Walking through the gate, stepping on the gravels, I walked into my school. This was not a normal day, a realisation shivered my soul. The end was near, end of my school life. Soon I will pass out from the school and walk into the pages of history.

Just one month is left and then I will have to leave my nurturing nest and fly away into an unknown world where there would be no one to pamper me, an entirely new world with situations where the experience of my school life will help me out and there will be a time when I would travel back to this heaven, my school; which I once considered to be a hell on earth, Oh how wrong was I. But these realisations fly away with the passing time and new realisations occupy the mind. But this particular realisation convinced my soul.

This realisation urged my soul to turn the pages of the past.

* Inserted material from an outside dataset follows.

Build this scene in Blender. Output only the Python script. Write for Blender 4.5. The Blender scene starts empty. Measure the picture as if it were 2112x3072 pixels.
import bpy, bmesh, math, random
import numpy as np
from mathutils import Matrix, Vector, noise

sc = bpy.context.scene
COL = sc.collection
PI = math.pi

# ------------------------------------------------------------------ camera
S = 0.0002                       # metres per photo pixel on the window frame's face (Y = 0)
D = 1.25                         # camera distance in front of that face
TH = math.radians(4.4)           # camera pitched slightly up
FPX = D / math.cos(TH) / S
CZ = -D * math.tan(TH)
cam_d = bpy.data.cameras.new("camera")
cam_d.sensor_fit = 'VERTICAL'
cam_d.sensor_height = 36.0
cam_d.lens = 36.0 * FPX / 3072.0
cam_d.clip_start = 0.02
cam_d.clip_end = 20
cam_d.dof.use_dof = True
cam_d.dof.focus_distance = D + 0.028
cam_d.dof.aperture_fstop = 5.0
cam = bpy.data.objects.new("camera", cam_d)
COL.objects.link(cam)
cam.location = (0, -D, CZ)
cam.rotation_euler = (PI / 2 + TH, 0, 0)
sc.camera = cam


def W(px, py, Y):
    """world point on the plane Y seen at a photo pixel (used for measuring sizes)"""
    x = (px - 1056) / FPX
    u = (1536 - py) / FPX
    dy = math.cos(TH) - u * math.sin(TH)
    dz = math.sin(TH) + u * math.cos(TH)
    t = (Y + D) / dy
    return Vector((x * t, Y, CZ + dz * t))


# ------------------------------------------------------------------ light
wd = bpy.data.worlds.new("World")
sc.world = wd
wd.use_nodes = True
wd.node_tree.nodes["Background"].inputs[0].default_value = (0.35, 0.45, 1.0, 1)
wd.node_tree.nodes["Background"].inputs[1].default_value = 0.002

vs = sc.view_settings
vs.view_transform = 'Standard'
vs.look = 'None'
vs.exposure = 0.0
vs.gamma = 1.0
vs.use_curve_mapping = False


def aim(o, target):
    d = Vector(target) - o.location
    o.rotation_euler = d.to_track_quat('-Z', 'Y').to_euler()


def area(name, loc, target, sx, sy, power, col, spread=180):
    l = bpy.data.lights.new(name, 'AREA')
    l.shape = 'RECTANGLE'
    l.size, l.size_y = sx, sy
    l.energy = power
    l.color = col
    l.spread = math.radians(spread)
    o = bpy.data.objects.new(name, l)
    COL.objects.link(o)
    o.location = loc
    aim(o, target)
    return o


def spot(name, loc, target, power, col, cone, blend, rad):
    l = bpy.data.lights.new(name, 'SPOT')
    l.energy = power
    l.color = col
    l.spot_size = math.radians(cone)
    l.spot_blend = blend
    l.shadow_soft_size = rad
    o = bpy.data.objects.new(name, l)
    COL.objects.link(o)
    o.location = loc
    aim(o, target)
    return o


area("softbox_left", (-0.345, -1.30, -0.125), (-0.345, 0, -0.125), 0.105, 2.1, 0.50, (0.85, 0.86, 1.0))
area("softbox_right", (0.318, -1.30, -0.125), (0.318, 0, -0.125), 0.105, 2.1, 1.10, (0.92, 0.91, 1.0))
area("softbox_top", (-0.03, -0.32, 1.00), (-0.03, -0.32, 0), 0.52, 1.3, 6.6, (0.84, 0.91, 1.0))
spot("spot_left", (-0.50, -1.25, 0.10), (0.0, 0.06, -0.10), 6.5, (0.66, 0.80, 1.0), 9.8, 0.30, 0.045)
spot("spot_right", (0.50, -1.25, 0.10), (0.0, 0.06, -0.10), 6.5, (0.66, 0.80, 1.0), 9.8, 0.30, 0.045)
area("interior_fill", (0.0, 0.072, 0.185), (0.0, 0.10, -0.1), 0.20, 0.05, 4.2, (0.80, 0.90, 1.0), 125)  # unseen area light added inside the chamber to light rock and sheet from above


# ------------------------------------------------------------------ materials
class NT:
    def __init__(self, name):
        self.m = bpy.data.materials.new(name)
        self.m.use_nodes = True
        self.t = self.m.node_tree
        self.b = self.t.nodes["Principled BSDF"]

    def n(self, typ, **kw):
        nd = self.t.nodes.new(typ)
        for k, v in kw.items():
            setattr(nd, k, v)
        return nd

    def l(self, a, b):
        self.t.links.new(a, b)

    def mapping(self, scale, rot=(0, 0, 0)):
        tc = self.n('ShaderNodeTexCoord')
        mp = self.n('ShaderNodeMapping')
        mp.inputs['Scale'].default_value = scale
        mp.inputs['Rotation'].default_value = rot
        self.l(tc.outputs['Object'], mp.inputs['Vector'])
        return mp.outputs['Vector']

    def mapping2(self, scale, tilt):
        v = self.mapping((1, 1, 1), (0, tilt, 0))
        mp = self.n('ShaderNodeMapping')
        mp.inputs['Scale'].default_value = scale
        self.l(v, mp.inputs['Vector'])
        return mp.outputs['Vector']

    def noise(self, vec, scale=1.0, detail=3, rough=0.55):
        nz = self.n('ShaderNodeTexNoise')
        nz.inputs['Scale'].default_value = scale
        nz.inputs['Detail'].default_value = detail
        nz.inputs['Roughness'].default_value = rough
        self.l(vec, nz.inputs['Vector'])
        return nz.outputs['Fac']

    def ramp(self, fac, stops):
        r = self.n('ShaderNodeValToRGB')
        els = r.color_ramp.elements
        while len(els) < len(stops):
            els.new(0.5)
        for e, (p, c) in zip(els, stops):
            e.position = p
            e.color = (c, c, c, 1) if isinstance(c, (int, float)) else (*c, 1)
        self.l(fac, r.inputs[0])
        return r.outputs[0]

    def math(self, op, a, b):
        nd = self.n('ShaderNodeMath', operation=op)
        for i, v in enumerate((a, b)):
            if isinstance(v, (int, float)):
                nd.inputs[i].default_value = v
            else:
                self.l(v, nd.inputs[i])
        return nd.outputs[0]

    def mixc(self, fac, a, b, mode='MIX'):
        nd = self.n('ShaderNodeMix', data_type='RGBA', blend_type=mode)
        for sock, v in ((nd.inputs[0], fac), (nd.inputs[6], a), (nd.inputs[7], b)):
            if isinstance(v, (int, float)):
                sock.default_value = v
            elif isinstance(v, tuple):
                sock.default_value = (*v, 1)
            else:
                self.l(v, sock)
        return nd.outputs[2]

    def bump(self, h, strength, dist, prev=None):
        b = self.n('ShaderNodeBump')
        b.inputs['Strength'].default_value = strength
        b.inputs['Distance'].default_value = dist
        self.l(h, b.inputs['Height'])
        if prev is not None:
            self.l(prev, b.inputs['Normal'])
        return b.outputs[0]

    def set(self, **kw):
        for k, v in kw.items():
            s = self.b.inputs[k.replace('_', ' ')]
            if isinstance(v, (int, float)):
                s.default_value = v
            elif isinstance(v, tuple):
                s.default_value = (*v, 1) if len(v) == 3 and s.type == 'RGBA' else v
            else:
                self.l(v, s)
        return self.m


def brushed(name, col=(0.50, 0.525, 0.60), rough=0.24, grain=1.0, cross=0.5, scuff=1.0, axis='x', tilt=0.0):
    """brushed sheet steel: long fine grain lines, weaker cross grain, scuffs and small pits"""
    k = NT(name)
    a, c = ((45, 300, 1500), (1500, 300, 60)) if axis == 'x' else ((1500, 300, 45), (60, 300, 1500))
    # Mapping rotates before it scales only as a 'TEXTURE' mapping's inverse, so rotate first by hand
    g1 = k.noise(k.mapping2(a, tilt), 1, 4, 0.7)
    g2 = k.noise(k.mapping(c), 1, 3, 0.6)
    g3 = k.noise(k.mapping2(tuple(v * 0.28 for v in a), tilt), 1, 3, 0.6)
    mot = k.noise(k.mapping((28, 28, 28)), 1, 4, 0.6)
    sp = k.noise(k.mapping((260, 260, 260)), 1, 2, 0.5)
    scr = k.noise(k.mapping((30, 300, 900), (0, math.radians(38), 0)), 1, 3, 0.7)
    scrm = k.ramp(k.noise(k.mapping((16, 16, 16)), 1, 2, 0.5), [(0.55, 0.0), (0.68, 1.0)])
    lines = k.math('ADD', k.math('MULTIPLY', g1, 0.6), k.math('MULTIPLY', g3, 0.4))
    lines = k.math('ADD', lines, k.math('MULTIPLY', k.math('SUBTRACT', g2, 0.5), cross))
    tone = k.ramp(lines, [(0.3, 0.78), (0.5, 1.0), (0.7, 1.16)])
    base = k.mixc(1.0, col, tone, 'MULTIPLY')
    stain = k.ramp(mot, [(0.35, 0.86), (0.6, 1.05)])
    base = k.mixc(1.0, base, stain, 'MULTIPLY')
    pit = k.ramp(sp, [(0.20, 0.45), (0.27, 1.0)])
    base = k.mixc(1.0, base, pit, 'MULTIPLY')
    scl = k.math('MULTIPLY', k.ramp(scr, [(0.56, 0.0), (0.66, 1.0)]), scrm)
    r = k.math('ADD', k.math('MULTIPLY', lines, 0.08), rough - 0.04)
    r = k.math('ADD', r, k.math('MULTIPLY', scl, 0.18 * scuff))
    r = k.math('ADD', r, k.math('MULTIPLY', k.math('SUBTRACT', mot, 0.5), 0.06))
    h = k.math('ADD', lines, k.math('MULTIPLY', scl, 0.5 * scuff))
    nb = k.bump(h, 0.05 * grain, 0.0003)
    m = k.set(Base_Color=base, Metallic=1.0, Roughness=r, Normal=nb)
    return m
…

I recalled looking at the clock, to see how much time would be left for recess which was an important part of our daily life in those years and even a one minute delay to that would cause our nerves to burst in anger and hunger and if the bell would strike earlier, then it would bring a broad smile of happiness and victory. We had our small world, limited residents and a happy mindset.

The funniest thing which I found today is wishing the teachers in a sing-song manner. Everything was there, which was not there in the past. I realised today that I cannot have all those things with me forever. Everything comes and goes with time and we are left only with memories.

All this taught me that we have a particular time for all things in life. Like a leaf grown on a tree, it can be there until it falls, after that, the fallen leaf cannot grow and live on the same tree ever again.